YORK, Pa. (WHTM) — At a farm in York around midday last Sunday, volunteers patted the soil down around the 2,500th tree planted as part of the initiative The Big Do, surpassing the halfway point of the project goal to plant 5,000 trees in and around Lancaster County.

The Big Do is an initiative created by three students at the Stone Independent School in Lancaster. Maxwell Davis, Spencer Browne and Amelia Stagg are leading their community in the planting of thousands of trees, aiming to combat environmental problems in Central Pennsylvania.

Trees are known for their ability to pull carbon dioxide — a greenhouse gas — out of the atmosphere, but they can also help protect waterways. abc27 media partner LNP/LancasterOnline reports that more than half of Lancaster County’s streams are impaired, or polluted. Most of the county’s streams flow into the Susquehanna River and eventually into the Chesapeake Bay.

“It’s a huge issue, and with our 5,000 trees, we’re really able to create a significant dent in that problem and help to clean up the streams here,” Davis, a senior at Stone Independent and the festival director for The Big Do said.

Most of the planting sites for The Big Do, such as the one volunteers visited on Sunday, abut waterways. The trees help prevent erosion along the waterways, and they help prevent sediments and other pollutants from getting into the streams by filtering runoff and absorbing excess nutrients.

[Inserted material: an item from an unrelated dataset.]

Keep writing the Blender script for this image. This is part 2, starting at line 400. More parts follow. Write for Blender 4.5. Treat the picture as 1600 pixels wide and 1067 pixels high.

Stagg, a Stone Independent senior and The Big Do’s chief impact coordinator, says that educating the community about the positive impacts of trees has been rewarding.

“To be able to share that with our community at school, with the community in Lancaster, to get other students from other schools involved, that’s really been our main goal,” Stagg said.

The community has gotten on board with the students’ initiative, but at first, some were skeptical that the team would be able to meet their goal.

“We started off with everyone telling us that we wouldn’t be able to do it, we’d only plant 2,000 trees,” Stagg said. “And today we’re putting our 3,000th tree in the ground.”

Stagg, Davis and Browne have reached out to organizations like the Chesapeake Bay Foundation to collect tree donations; they’ve worked with local sites to establish locations to plant the trees; and they’ve organized teams of volunteers to get the trees in the ground.

“The community has been so accepting of this and so excited about it because once you tell them the impact that it’ll have, people get so passionate, and it’s been amazing to see that change in our community,” Stagg said.

After the 5,000 trees have been planted, The Big Do will put on a celebratory public concert. The concert on June 5 will feature six Lancaster County bands, and it will be held in the parking lot of Penn Cinema.

“We’re going to use the concert as a way to really celebrate environmentalism, celebrate what we’ve done by planting 5,000 trees, as well as enjoy live music,” Davis says.

Tree plantings take place on weekends until Memorial Day. Volunteers can sign up to participate in the plantings on The Big Do’s website, which is also where individuals can purchase tickets to attend the concert.

“We’re using this to create as much change as possible and really try and do something good,” Davis said. Davis and Stagg are both graduating this year and heading to college, but they hope to continue The Big Do next year, doubling their original goal and planting 10,000 additional trees.